“The Russian people say they have freed themselves of capitalists. The United States say they are free people—but the capitalists of the United States have conscripted the ‘free’ working men of the United States, and compelled them to come here to Russia to fight the free Russian working men. That is what the Russian people say. You think you are serving your country by being here. The Russian people say you are serving your capitalists, to again enslave the Russian working men. The Russian people say they have a right to run their own country in their own way, but the capitalists of the United States send an army of conscripts over here to prevent the Russian people from keeping their freedom. If the working men of the United States were satisfied with their country, would they want a Russian army to go over there, and tell them how to run it? But the Russian people know that the people of the United States did not send this conscript army over here—the capitalists did that. And for that reason the Russian people do not want to fight you—they do not want you to fight them. Japan and England do not want a republic here—they want to put the Czar back. Both those countries have thrones, and their rulers do not want to see new republics. And the reason they want to see the Czar back here, is that they can make secret treaties with the Czar, but they could not make secret treaties if we had a government of the people. The Russian people say the American capitalists sent an army here to help Japan and England put the Czar back on his throne. If he is put back on the throne, and partly by your help, are you sure that the Czar, the Emperor of Japan, and the King of England, will not combine, and some day send their armies to force the people of the United States into having an Emperor? The Russian people say to you: ‘Comrades, we understand. You, too, must overthrow your capitalists, as we have done, and control your own country for the benefit of the working men.’ The Russian people say you are not free yet—no man is free, if he can be conscripted for the benefit of capitalists, and sent to the other side of the world to fight the working men of another country.”

And some officers thought Red Sweater did not “amount to anything.” This was because they had no way of knowing that his itinerary included every station where American troops might be found, and because he was clever enough to look like a poor tramp, and wise enough to act the fool when the occasion demanded that he conceal his purposes.

He deserted my train after he had traveled far enough to plant his insidious propaganda in my mind. The next time I saw him, he did his best to get me to ask the Japanese troop-train commander to let him ride with us. I did no such thing, whereupon he concealed himself between the cars, and I was now interested to see at what point he would leave us. This was one of the reasons I was willing enough to pass through Bira.

The night following our passage through Bira, I got to sleep about ten o’clock. At a quarter to eleven I woke with a start, for no apparent reason. D—— was sleeping soundly beside me, and my interpreter was snoring on an upper shelf. The train was toiling up hills slowly, and then dashing down the other side recklessly, or so it seemed to me. Many bridges had been blown out by the Bolshevists, and small rivers and gullies were crossed by the railroad over temporary trackage, laid on amazing grades, and poorly ballasted, for the purpose of making detours around the wrecked bridges.

I felt the train making painful progress up a slope.
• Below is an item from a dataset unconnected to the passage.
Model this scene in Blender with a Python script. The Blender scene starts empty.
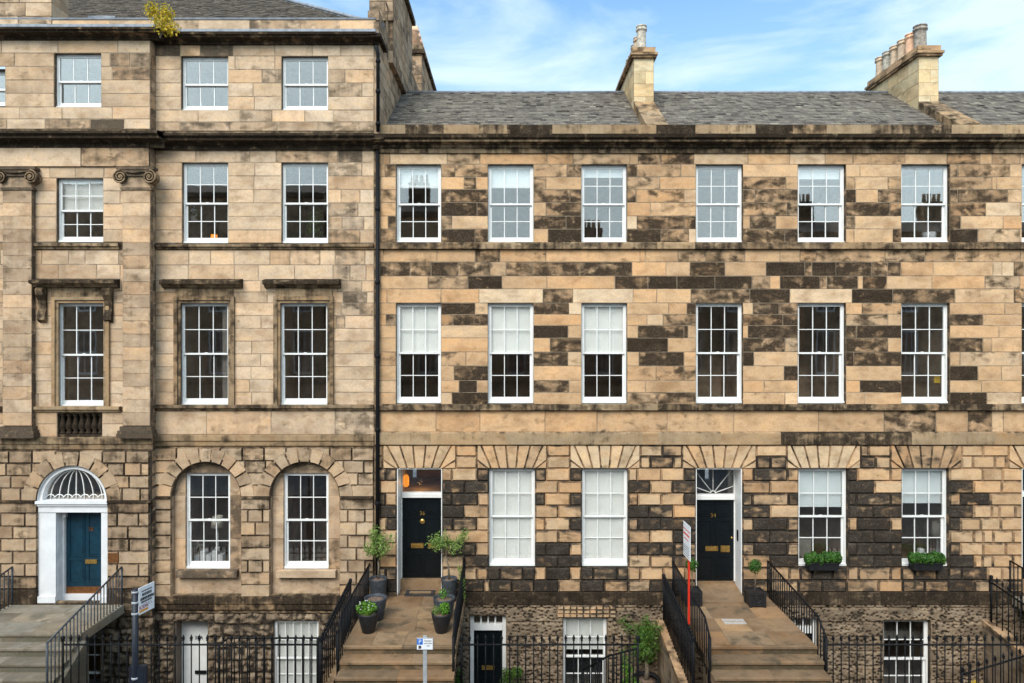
import bpy, math, random
from mathutils import Vector, noise
R = math.radians
random.seed(7)
# ---------------------------------------------------------------- camera, sky, sun, exposure
scn = bpy.context.scene
CAMD, CAMZ, F = 17.07, 7.4, 683.0
cam = bpy.data.objects.new('camera', bpy.data.cameras.new('camera'))
scn.collection.objects.link(cam)
cam.location = (0, -CAMD, CAMZ); cam.rotation_euler = (R(90), 0, 0)
cam.data.lens = 24; cam.data.sensor_width = 36; cam.data.clip_end = 3000; cam.data.clip_start = .1
scn.camera = cam
W = bpy.data.worlds.new('World'); scn.world = W; W.use_nodes = True
nt = W.node_tree; nt.nodes.clear()
SUN_EL, SUN_AZ = 44, 201          # azimuth measured clockwise from +Y : sun stands behind the camera, a little left
o_ = nt.nodes.new('ShaderNodeOutputWorld'); bg = nt.nodes.new('ShaderNodeBackground')
sky = nt.nodes.new('ShaderNodeTexSky'); sky.sky_type = 'NISHITA'; sky.sun_disc = False
sky.sun_elevation = R(SUN_EL); sky.sun_rotation = R(SUN_AZ); sky.ozone_density = 2.0; sky.air_density = 1.0; sky.dust_density = .6
tc = nt.nodes.new('ShaderNodeTexCoord'); mp = nt.nodes.new('ShaderNodeMapping')
mp.inputs['Scale'].default_value = (1.0, 1.0, 3.4); mp.inputs['Rotation'].default_value = (0, R(14), R(4)); mp.inputs['Location'].default_value = (1.35, .2, .4)
nz = nt.nodes.new('ShaderNodeTexNoise'); nz.inputs['Scale'].default_value = 2.6; nz.inputs['Detail'].default_value = 9
nz.inputs['Roughness'].default_value = .56; nz.inputs['Distortion'].default_value = .5
rp = nt.nodes.new('ShaderNodeMapRange'); rp.inputs['From Min'].default_value = .45; rp.inputs['From Max'].default_value = .72
rp.inputs['To Max'].default_value = .85
sp = nt.nodes.new('ShaderNodeSeparateXYZ'); hz = nt.nodes.new('ShaderNodeMapRange')
hz.inputs['From Min'].default_value = .18; hz.inputs['From Max'].default_value = .58; hz.inputs['To Min'].default_value = .72; hz.inputs['To Max'].default_value = 0
mx = nt.nodes.new('ShaderNodeMath'); mx.operation = 'ADD'; mx.use_clamp = True
mc = nt.nodes.new('ShaderNodeMixRGB'); mc.inputs[2].default_value = (4.2, 5.25, 5.85, 1)
tint = nt.nodes.new('ShaderNodeMixRGB'); tint.blend_type = 'MULTIPLY'; tint.inputs[0].default_value = 1; tint.inputs[2].default_value = (.50, 1.05, 1.30, 1)
L = nt.links.new
L(tc.outputs['Generated'], mp.inputs[0]); L(mp.outputs[0], nz.inputs['Vector']); L(nz.outputs['Fac'], rp.inputs['Value'])
L(tc.outputs['Generated'], sp.inputs[0]); L(sp.outputs[2], hz.inputs['Value'])
bk = nt.nodes.new('ShaderNodeMapRange'); bk.inputs['From Min'].default_value = .1; bk.inputs['From Max'].default_value = -.5; bk.inputs['To Max'].default_value = .55   # cloud bank over the street behind
L(sp.outputs[1], bk.inputs['Value']); ad = nt.nodes.new('ShaderNodeMath'); ad.operation = 'ADD'; L(rp.outputs[0], ad.inputs[0]); L(bk.outputs[0], ad.inputs[1])
L(ad.outputs[0], mx.inputs[0]); L(hz.outputs[0], mx.inputs[1]); L(mx.outputs[0], mc.inputs[0])
L(sky.outputs[0], tint.inputs[1]); L(tint.outputs[0], mc.inputs[1]); gr = nt.nodes.new('ShaderNodeMapRange'); gr.inputs['From Min'].default_value = .3; gr.inputs['From Max'].default_value = -.5; gr.inputs['To Min'].default_value = .88; gr.inputs['To Max'].default_value = 1.5   # added gain: sky raised on the sun side to light facades, lowered in view
gm = nt.nodes.new('ShaderNodeVectorMath'); gm.operation = 'SCALE'; L(sp.outputs[1], gr.inputs['Value']); L(mc.outputs[0], gm.inputs[0]); L(gr.outputs[0], gm.inputs['Scale']); L(gm.outputs[0], bg.inputs[0]); L(bg.outputs[0], o_.inputs[0])
bg.inputs[1].default_value = .110
sd = bpy.data.lights.new('sun', 'SUN'); sd.energy = 1.9; sd.angle = R(36); sd.color = (1, .93, .84)
so = bpy.data.objects.new('sun', sd); scn.collection.objects.link(so)
so.rotation_euler = Vector((math.sin(R(SUN_AZ))*math.cos(R(SUN_EL)), math.cos(R(SUN_AZ))*math.cos(R(SUN_EL)), math.sin(R(SUN_EL)))).to_track_quat('Z', 'Y').to_euler()
scn.view_settings.view_transform = 'Standard'; scn.view_settings.look = 'None'
scn.view_settings.exposure = 1.06; scn.view_settings.gamma = 1; scn.view_settings.use_curve_mapping = False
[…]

The engine puffed laboriously. We reached the crest of the hill, and suddenly began to go down at a rapidly increasing rate, and at the same time I missed the noise of the engine, some thirty or forty cars ahead. Our car was the last on the train.

There was a terrific crash, far ahead, and then every moveable thing on our car started for the front end. My interpreter was hurled off his shelf amid all the cooking utensils and food in the car, D—— was slammed up against the side of the section, and I skidded on my elbows out on the floor, barely avoiding taking an iron support which held the shelf above me, off with my head.

The car swung round sidewise and lurched downward, and amid the sound of rending timbers, appeared to be headed for a river below. I was sure we had gone through a blown-out bridge.

But the derailed car settled over gently on its side, and came to rest. We got out as quickly as possible, not sure that the wrecked train was safe from attack by Bolshevists. Under a cold, clear sky, we saw that the train had been shattered in the center, the wreck occurring on a sharp down grade between the banks of a cut. Several of the small and light box-cars, containing horses and Japanese soldiers, had been smashed, but the damage was not great, due to the fact that the shock had been absorbed by the cars bulging upward into an inverted V. The Japanese were busily engaged in getting out horses, and in checking up their men, to ascertain if any had been killed. There were a few minor injuries.

It was too cold to linger outside long in my pajamas, and I went back to the car, and finding our electric flashlights, sorted ourselves out and went back to sleep. In the morning we learned just what had happened.

The train had broken open in the middle at the crest of the hill. The engine, with the forward half, had run down into the valley over temporary trackage. Then the engineer discovered what had happened. The tail end of his train was just gaining headway over the crest, and coming down with increasing speed. So, in order to go back and get it, he reversed his engine and came back at top speed, meeting us in the cut when we had acquired good speed from the descending grade. It was a splendid example of how not to recapture the runaway half of a troop-train.